Among the most interesting findings in the Blue Shield/IMCuRWG report is that in the case of the Leptis Magna site, the museum staff, operating without a contingency plan, nonetheless took a series of steps that kept the site and its museum's pieces safe, despite efforts by Gaddafi militia on several occasions to take over the site. Shepherds were invited to bring their sheep onto the site, something not normally permitted; the shepherds helped the staff monitor the vast site and prevented mines and booby traps from being laid. The staff also was able to persuade armed members of the Qaddafi militia to rehabilitate themselves by patrolling the site's perimeter.

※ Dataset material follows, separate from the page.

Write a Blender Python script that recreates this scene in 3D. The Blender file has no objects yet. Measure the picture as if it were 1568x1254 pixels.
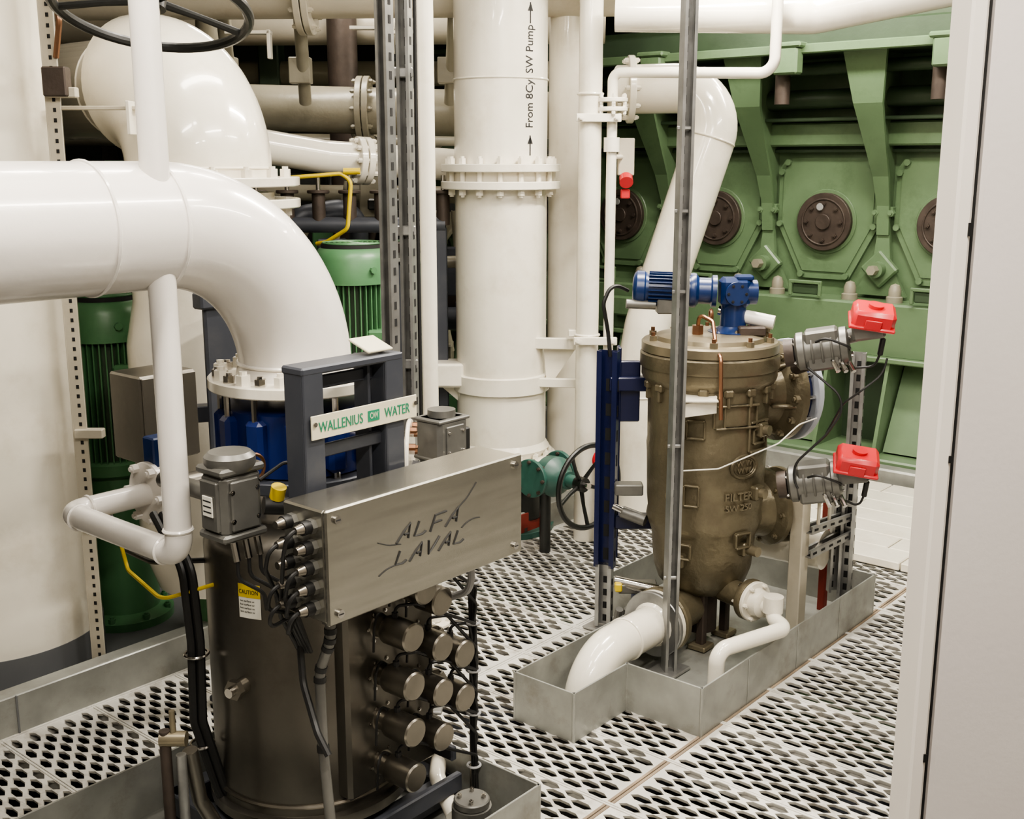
import bpy, bmesh, math, random
from mathutils import Vector as V, Matrix
random.seed(3)
# ------------------------------------------------------------------ frames
# layout frame: x = right, y = forward (m), z = up.  Room axes A and B are turned 40.3 deg.
AZ = math.radians(40.3)
A = V((math.sin(AZ), math.cos(AZ), 0)); B = V((-math.cos(AZ), math.sin(AZ), 0)); Z = V((0, 0, 1))
X = V((1, 0, 0)); Y = V((0, 1, 0))
ROOM = Matrix.Rotation(-(math.pi/2-AZ), 4, 'Z')      # final turn: A -> world X, B -> world Y
def AB(a, b, z=0.0): return A*a + B*b + Z*z

# ------------------------------------------------------------------ materials
MATS = {}
def mat(name, col, rough=0.4, metal=0.0, var=0.12, scale=6.0, bump=0.0, bscale=40, dirt=None, dirt_amt=0.0, dscale=3.0, coat=0.0, aniso=None, emit=None):
    m = bpy.data.materials.new(name); m.use_nodes = True
    nt = m.node_tree; n = nt.nodes; l = nt.links
    bs = n['Principled BSDF']
    bs.inputs['Roughness'].default_value = rough
    bs.inputs['Metallic'].default_value = metal
    if coat: bs.inputs['Coat Weight'].default_value = coat
    tc = n.new('ShaderNodeTexCoord')
    no = n.new('ShaderNodeTexNoise'); no.inputs['Scale'].default_value = scale; no.inputs['Detail'].default_value = 6
    if aniso:
        mp = n.new('ShaderNodeMapping'); mp.inputs['Scale'].default_value = aniso
        l.new(tc.outputs['Object'], mp.inputs['Vector']); src = mp.outputs['Vector']
    else: src = tc.outputs['Object']
    l.new(src, no.inputs['Vector'])
    rp = n.new('ShaderNodeValToRGB')
    c = V(col)
    rp.color_ramp.elements[0].position = 0.3; rp.color_ramp.elements[1].position = 0.7
    rp.color_ramp.elements[0].color = (*(c*(1-var)), 1); rp.color_ramp.elements[1].color = (*(c*(1+var*0.5)), 1)
    l.new(no.outputs['Fac'], rp.inputs['Fac'])
    out = rp.outputs['Color']
    if dirt:
        d = n.new('ShaderNodeTexNoise'); d.inputs['Scale'].default_value = dscale; d.inputs['Detail'].default_value = 10; d.inputs['Roughness'].default_value = 0.7
        l.new(tc.outputs['Object'], d.inputs['Vector'])
        dr = n.new('ShaderNodeValToRGB'); dr.color_ramp.elements[0].position = 0.52; dr.color_ramp.elements[1].position = 0.72
        dr.color_ramp.elements[0].color = (0, 0, 0, 1); dr.color_ramp.elements[1].color = (dirt_amt,)*3+(1,)
        l.new(d.outputs['Fac'], dr.inputs['Fac'])
        mx = n.new('ShaderNodeMix'); mx.data_type = 'RGBA'
        l.new(dr.outputs['Color'], mx.inputs[0]); l.new(out, mx.inputs[6]); mx.inputs[7].default_value = (*dirt, 1)
        out = mx.outputs[2]
    l.new(out, bs.inputs['Base Color'])
    if bump:
        b = n.new('ShaderNodeTexNoise'); b.inputs['Scale'].default_value = bscale; b.inputs['Detail'].default_value = 4
        l.new(src, b.inputs['Vector'])
        bp = n.new('ShaderNodeBump'); bp.inputs['Strength'].default_value = bump; bp.inputs['Distance'].default_value = 0.01
        l.new(b.outputs['Fac'], bp.inputs['Height']); l.new(bp.outputs['Normal'], bs.inputs['Normal'])
    if emit:
        bs.inputs['Emission Color'].default_value = (*col, 1); bs.inputs['Emission Strength'].default_value = emit
    MATS[name] = m
    return m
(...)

In addition, according to
this CNN report, but not mentioned in the Blue Shield report, the site director also distributed a thoroughly documented inventory to friends in the capital an hour's drive away, so even if the town were destroyed during the war its history would not be lost. Directors of archaeological sites everywhere should take notice of these smart moves, and especially of this last one.
The dire consequences of not having a thorough inventory -- including photo documentation -- are being felt by the one museum in Libya that has sustained major losses from looting, the Benghazi Museum, which has been robbed of more than 7,000 rare and valuable coins dating back to Alexander the Great, as well as other artifacts. Strangely, the Blue Shield/IMCuRWG report makes no mention of this theft.

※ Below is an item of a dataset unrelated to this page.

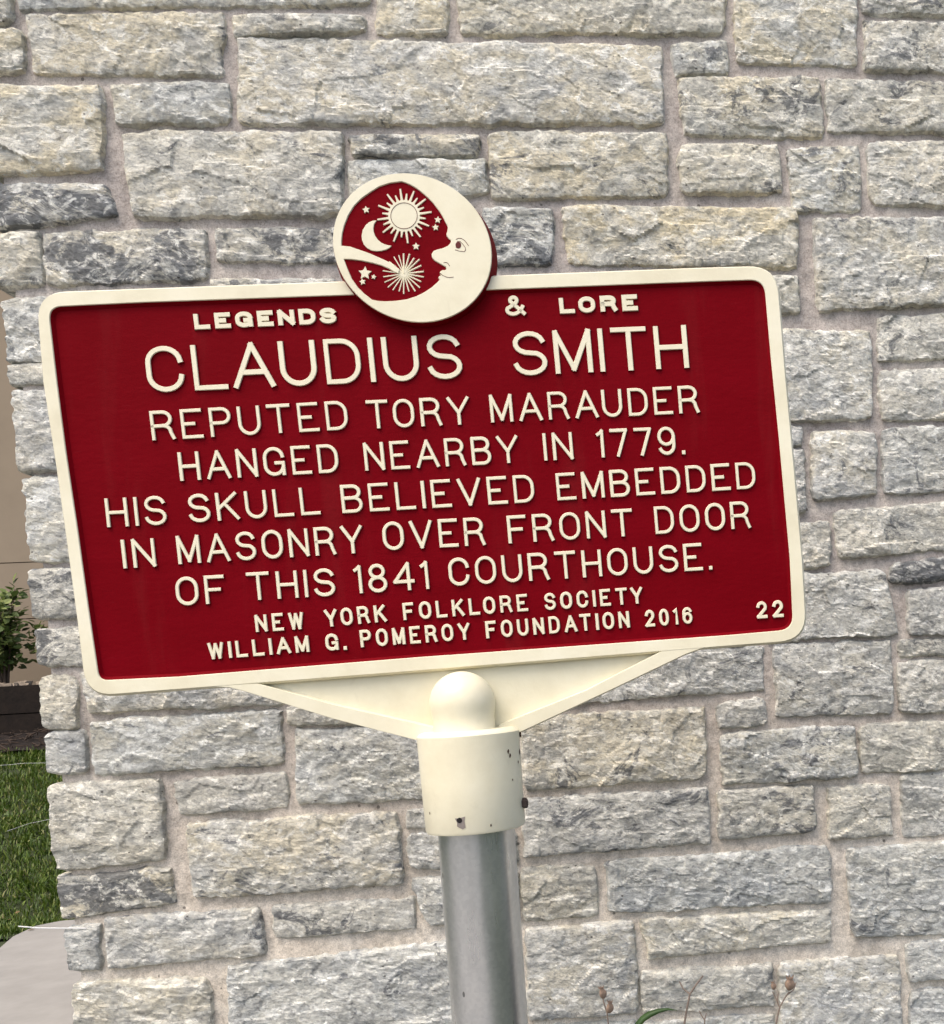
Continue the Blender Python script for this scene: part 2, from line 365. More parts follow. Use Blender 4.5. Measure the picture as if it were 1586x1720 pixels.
# ================================================================== the stone wall
# traced joints: TL, TR, BR, BL of each stone face (pixels), then dark / warm / brightness
D = None
ST = [
 ((27,-50),(617,-50),(616,4),(30,13),.3,.4,1), ((-50,-30),(15,-12),(17,36),(-44,42),.4,.2,1), ((-45,54),(33,50),(36,117),(-38,121),.2,.6,1),
 ((40,24),(374,22),(371,125),(56,121),.22,.55,.98), ((392,24),(613,27),(613,50),(392,61),.35,.3,1), ((-36,146),(166,146),(168,284),(-22,292),.0,.65,1.04),
 ((184,143),(383,138),(380,206),(196,207),.25,.35,1), ((397,64),(1110,78),(1112,206),(402,206),.12,.45,1.05), ((204,222),(574,223),(571,361),(222,364),.3,.3,1),
 ((-20,309),(172,311),(192,360),(-12,382),1.0,.3,1), ((-11,394),(64,394),(66,476),(-3,481),.4,.2,1), ((71,392),(340,384),(342,468),(75,478),.85,.3,1),
 ((360,386),(604,386),(604,440),(364,438),.85,.2,1), ((352,470),(560,470),(560,560),(360,560),.4,.2,1), ((634,-50),(748,-50),(748,54),(634,54),.1,.6,1.05),
 ((772,-50),(1216,-50),(1214,54),(776,55),.35,.35,1), ((590,229),(806,227),(803,259),(592,261),.9,.4,.95), ((584,272),(812,268),(816,322),(590,350),.35,.3,1.02),
 ((822,222),(1118,224),(1120,328),(828,332),.4,.5,1), ((812,350),(925,354),(928,441),(822,443),.9,.1,1), ((946,346),(1338,352),(1340,449),(955,443),.22,.7,1),
 ((1131,73),(1220,70),(1222,121),(1135,126),.6,.2,1), ((1237,-50),(1436,-50),(1440,106),(1240,105),.15,.6,1.06), ((1452,-50),(1640,-50),(1640,22),(1452,19),.4,.1,1),
 ((1454,36),(1640,38),(1640,121),(1457,115),.6,.1,1), ((1141,130),(1375,132),(1382,227),(1150,226),.55,.5,1), ((1389,134),(1640,141),(1640,219),(1394,219),.35,.15,.97),
 ((1144,243),(1306,243),(1313,321),(1145,323),.3,.2,1.05), ((1325,252),(1442,244),(1448,352),(1335,356),.5,.4,.98), ((1459,239),(1640,237),(1640,343),(1465,342),.2,.25,1.02),
 ((1370,369),(1640,366),(1640,507),(1378,522),.3,.3,.98), ((1230,468),(1342,468),(1344,522),(1230,524),.3,.2,1), ((1200,556),(1460,558),(1466,704),(1200,707),.12,.45,1.04),
 ((1478,534),(1640,527),(1640,600),(1480,605),.4,.1,1), ((1480,624),(1640,619),(1640,703),(1484,706),.15,.15,.98), ((1365,727),(1470,727),(1472,831),(1369,838),.3,.4,1),
 ((1484,722),(1640,717),(1640,825),(1487,828),.45,.1,.95), ((1280,718),(1347,720),(1345,748),(1280,750),.4,.1,.95), ((1290,757),(1349,758),(1352,860),(1290,867),.4,.1,.95),
 ((1402,862),(1640,840),(1640,920),(1412,937),.4,.1,.94), ((1280,882),(1392,880),(1396,950),(1280,960),.35,.2,.95), ((1496,951),(1640,932),(1640,969),(1500,980),1.0,0,.75),
 ((1290,967),(1484,963),(1510,1066),(1290,1079),.25,.2,.9), ((1526,994),(1640,985),(1640,1065),(1530,1068),.4,0,.88), ((1514,1079),(1640,1075),(1640,1099),(1514,1103),.6,0,.85),
 ((1305,1087),(1496,1079),(1498,1199),(1308,1204),.4,.25,.9), ((1511,1115),(1640,1113),(1640,1197),(1513,1198),.3,.1,.9), ((920,1100),(1282,1091),(1282,1159),(920,1185),.45,.1,.92),
 ((1204,1187),(1284,1173),(1288,1217),(1208,1226),.5,0,.9), ((1212,1237),(1437,1222),(1442,1304),(1218,1320),.5,.35,.9), ((1446,1221),(1640,1214),(1640,1287),(1448,1302),.3,0,.9),
 ((874,1210),(1186,1192),(1182,1306),(884,1331),.4,.5,.95), ((886,1347),(1188,1327),(1191,1416),(882,1441),.5,0,.92), ((1210,1331),(1366,1323),(1370,1397),(1210,1411),.7,.2,.95),
 ((1393,1327),(1496,1322),(1500,1404),(1396,1412),.3,.1,1), ((1516,1307),(1640,1299),(1640,1403),(1520,1406),.15,0,.9), ((1020,1452),(1391,1425),(1394,1517),(1026,1535),.3,.05,.93),
 ((1425,1430),(1640,1415),(1640,1567),(1436,1577),.25,.15,.93), ((876,1463),(998,1457),(1002,1540),(884,1550),.4,.3,.92), ((1078,1549),(1398,1534),(1394,1582),(1090,1614),.1,.4,1.06),
 ((884,1567),(1064,1552),(1070,1704),(890,1716),.12,.4,.98), ((1080,1636),(1298,1625),(1300,1691),(1080,1705),.25,.1,1), ((1312,1622),(1510,1609),(1516,1792),(1312,1792),.1,.35,1.06),
 ((1525,1591),(1640,1577),(1640,1643),(1530,1651),.15,0,1), ((1531,1669),(1640,1661),(1640,1792),(1532,1792),.2,0,.97), ((1082,1722),(1298,1708),(1300,1792),(1082,1792),.1,.3,1),
 ((880,1730),(1066,1718),(1068,1792),(880,1792),.2,.2,1),
 ((68,1138),(124,1138),(128,1222),(72,1226),.3,.3,1.02), ((135,1132),(480,1138),(470,1182),(150,1199),.2,.5,1.02), ((76,1237),(141,1231),(144,1300),(84,1303),.2,.2,1.02),
 ((150,1217),(469,1196),(471,1284),(158,1302),.3,.4,.98), ((82,1323),(268,1313),(276,1445),(96,1465),.15,.2,.98), ((291,1319),(478,1302),(480,1357),(303,1370),.4,.1,.95),
 ((98,1477),(286,1462),(290,1517),(107,1545),.9,.5,1), ((314,1389),(664,1367),(675,1485),(324,1511),.45,.55,.97), ((496,1229),(716,1224),(716,1341),(500,1353),.25,.3,1),
 ((480,1188),(700,1190),(700,1214),(486,1219),.1,.4,1.05), ((684,1365),(860,1357),(860,1388),(684,1393),.5,0,.9), ((682,1407),(866,1399),(866,1457),(692,1461),.35,.2,.95),
 ((692,1481),(868,1473),(868,1550),(718,1556),.3,.1,.98), ((457,1528),(690,1514),(694,1561),(464,1577),.4,.1,.93), ((176,1548),(434,1531),(443,1605),(180,1629),.35,.25,.98),
 ((110,1562),(167,1557),(164,1630),(116,1632),.5,0,.92), ((122,1656),(350,1649),(356,1792),(128,1792),.15,.35,1), ((384,1627),(868,1577),(872,1792),(386,1792),.22,.1,1.0),
 ((4,504),(140,501),(140,606),(14,608),.25,.35,1.04), ((14,613),(140,612),(140,646),(18,646),.3,.2,1), ((22,657),(180,655),(180,791),(34,790),.45,.3,1.0),
 ((36,806),(180,806),(180,946),(52,944),.08,.35,1.06), ((50,961),(190,958),(190,1037),(56,1040),.65,0,.9), ((60,1058),(200,1055),(200,1120),(64,1120),.5,0,.95),
]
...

So, not a fullscale assessment mission but valuable both in helping convey to Libyans that the world cares supports their laudable efforts to protect their heritage, and in waving the flag for a more robust cultural heritage protection effort on the part of NATO. As the report notes, despite the deep involvement of NATO in the war to liberate Libya, it does not appear that NATO's concern for protecting Libya's heritage has gone beyond the important but very limited accomplishment of creating a no-strike list of sites to be avoided in bombing campaigns. That is what is required under the 1954 Hague Convention. The report argues that NATO has a further obligation:
Military contacts and training about protection of cultural property are indispensable, this is for instance mandatory under IHL (Hague Convention) and is still not put into practice in many countries.

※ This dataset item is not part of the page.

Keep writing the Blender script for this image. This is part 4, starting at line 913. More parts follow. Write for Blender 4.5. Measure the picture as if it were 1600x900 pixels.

I do not share that reading of what the Hague Convention requires, but I am not a legal scholar so I am ready to stand corrected. In any case, whether Hague requires it, policymakers would be well-advised to do this as a matter of sound policy. Securing cultural sites from post-conflict looting is in the interests of mankind, since the archaeological past is our shared human past; but it is also in the interests of warfighters to win hearts and minds by showing that a nation's heritage is respected.
The Libyans are going to need all the help they can get going forward to ensure that the new Libya, with its freedoms, and with the inevitable lure of profits to be made by mining and smuggling its antiquities to be sold to super-rich collectors abroad, does not see the emergence of industralized looting by mafia-like groups, as is the norm in countries where state power is weak.